Fortunately, people who are into smurfs are nerdy, as a prerequisite, so the internet (also being the domain of the nerdy) is full of smurfy information. Mel took it upon herself to dig some of it up and the corruption began. First there was the list of all the characters in the mushroom village. There are 98. They came the e-mail list of who's who. My name is Brian, I choose Brainy smurf because that's how most people spell my name anyway, and he's annoying, self-righteous, and gets hit in the head with a mallet for his qualities. Marion is farmer smurf for obvious reasons. Jeffro - jokey smurf. Melody - harmony smurf. It's almost too easy.

So smurfs are distinctive for two things: blue bodies and goofy looking white hats. Blue shirts I have, but goofy looking white hats? I'll just have to make them. So I found out there are not really any patterns on the internet, but a picture of a hat from the interweb was good enough. I started with the outline of a beanie, and added a big top knobby bit. Six hats later (and at midnight), I gave up for the day. But I promise, and this is especially for the Smurf team, I will make a team set of these before the season is over!
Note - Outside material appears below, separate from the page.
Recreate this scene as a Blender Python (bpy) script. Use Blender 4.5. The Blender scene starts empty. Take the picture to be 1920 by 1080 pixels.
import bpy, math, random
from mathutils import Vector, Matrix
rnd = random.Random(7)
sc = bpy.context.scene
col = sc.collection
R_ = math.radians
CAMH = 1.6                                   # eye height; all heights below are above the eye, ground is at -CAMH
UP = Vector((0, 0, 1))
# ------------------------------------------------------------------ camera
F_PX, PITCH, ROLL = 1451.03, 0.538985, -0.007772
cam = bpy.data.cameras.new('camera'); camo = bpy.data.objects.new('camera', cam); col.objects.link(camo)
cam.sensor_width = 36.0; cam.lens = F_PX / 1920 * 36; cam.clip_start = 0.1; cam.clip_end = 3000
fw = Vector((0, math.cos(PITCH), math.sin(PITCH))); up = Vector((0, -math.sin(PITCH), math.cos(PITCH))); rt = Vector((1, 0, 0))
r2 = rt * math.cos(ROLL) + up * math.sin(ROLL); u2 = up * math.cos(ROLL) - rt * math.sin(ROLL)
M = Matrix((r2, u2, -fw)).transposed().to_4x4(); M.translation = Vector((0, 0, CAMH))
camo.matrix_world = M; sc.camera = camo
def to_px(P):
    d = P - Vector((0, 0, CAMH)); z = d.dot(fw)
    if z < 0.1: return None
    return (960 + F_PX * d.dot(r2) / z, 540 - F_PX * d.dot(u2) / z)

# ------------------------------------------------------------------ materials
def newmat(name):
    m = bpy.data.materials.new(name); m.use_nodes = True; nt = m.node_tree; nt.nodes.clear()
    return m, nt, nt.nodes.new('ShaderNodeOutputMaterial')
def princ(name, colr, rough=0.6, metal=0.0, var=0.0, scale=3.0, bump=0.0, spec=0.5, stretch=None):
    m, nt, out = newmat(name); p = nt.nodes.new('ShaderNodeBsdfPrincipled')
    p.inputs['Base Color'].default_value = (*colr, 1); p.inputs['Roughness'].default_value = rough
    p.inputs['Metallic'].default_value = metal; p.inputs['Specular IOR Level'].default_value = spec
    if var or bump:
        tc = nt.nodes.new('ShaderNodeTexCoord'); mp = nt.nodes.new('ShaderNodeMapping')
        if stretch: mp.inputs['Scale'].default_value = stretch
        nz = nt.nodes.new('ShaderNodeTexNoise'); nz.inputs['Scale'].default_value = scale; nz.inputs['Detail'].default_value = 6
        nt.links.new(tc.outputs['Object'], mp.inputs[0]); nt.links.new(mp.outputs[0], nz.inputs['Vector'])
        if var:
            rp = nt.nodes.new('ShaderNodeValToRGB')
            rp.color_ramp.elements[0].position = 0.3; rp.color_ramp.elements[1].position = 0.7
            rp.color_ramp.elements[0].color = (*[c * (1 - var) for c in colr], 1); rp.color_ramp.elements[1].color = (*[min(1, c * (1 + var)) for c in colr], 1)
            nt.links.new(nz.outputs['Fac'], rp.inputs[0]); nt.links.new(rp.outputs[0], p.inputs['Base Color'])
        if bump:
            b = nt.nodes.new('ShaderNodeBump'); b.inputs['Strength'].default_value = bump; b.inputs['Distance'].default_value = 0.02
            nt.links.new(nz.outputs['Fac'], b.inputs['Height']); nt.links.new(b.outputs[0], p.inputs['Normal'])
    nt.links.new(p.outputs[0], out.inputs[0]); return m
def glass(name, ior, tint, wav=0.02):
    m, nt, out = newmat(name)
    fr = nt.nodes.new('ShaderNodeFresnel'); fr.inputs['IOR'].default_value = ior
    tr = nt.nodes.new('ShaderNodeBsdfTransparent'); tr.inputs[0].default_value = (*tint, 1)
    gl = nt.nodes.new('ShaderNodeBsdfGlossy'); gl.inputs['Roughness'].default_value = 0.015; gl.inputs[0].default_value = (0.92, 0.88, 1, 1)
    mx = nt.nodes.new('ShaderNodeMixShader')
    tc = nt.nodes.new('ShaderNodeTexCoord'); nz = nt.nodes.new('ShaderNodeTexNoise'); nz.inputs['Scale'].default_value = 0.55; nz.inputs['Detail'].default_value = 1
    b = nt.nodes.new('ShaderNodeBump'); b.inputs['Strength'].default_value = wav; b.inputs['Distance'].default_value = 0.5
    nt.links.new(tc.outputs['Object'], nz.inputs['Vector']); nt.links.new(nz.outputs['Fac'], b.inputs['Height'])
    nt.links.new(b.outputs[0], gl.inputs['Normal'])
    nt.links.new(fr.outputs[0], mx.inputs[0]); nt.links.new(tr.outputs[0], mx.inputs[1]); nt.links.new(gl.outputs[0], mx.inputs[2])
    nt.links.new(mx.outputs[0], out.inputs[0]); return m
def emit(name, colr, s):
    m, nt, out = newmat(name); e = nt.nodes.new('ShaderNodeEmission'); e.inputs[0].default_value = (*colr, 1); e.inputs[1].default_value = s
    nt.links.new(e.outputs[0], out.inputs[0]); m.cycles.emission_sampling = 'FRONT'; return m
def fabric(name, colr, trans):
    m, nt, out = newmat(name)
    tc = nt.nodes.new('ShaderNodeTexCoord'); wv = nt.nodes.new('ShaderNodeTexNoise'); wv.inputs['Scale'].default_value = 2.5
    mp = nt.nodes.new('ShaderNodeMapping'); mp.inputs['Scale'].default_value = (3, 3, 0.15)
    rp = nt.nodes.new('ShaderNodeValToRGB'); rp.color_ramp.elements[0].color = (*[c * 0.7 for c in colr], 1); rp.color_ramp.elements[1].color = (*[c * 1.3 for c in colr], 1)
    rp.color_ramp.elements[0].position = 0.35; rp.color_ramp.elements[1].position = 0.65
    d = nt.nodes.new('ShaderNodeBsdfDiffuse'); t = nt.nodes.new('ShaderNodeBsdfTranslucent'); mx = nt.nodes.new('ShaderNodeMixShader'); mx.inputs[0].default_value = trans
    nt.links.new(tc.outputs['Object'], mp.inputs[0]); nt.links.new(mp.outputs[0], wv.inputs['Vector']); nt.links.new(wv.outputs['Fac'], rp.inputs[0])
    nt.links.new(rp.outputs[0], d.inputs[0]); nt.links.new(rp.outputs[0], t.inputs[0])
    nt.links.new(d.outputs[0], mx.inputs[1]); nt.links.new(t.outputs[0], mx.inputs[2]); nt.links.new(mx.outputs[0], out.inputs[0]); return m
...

Which brings me to the whole point of writing this post. I did a facebook status update saying "I just made a half dozen smurf hats" at the end of my fabrication last night. This morning, DChun, a good, nerdy college friend commented, saying "I'm proud, but scared. How many minions are you authorized to have?"

I don't know that I have any authorization, but by the looks of it, tonight I will have fifteen!